> **STATED PROBLEM**:
Please set the lines down again exactly, from the top of the entries through the line that contains "SC = bpy.context.scene".

> **DATA SUPPLIED**:
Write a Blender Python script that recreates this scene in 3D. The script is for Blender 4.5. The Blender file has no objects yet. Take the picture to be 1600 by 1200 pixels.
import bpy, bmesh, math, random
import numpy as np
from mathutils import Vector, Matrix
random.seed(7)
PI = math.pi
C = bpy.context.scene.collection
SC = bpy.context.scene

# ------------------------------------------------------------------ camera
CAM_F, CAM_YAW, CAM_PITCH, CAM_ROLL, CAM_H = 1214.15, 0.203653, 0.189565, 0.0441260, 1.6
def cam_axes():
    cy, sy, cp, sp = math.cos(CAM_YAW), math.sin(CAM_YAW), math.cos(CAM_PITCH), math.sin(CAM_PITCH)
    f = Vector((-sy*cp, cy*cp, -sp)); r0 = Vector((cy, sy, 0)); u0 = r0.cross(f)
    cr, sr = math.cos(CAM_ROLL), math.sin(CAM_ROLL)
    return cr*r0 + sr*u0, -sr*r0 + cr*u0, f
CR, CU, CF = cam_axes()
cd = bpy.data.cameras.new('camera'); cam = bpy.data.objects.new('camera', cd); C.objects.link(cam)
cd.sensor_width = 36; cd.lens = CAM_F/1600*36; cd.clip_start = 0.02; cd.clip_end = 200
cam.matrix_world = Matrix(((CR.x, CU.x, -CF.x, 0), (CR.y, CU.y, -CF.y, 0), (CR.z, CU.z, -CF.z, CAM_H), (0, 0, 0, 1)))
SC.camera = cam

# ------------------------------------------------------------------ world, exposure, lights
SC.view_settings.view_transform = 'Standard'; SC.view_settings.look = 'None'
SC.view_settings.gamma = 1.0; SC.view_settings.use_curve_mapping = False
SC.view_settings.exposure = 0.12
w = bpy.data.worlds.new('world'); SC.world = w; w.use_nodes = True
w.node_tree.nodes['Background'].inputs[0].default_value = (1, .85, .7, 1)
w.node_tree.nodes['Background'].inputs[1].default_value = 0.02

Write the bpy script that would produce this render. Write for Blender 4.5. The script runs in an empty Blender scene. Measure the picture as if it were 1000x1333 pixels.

> **WRITTEN ANSWER**:
Write a Blender Python script that recreates this scene in 3D. The script is for Blender 4.5. The Blender file has no objects yet. Take the picture to be 1600 by 1200 pixels.
import bpy, bmesh, math, random
import numpy as np
from mathutils import Vector, Matrix
random.seed(7)
PI = math.pi
C = bpy.context.scene.collection
SC = bpy.context.scene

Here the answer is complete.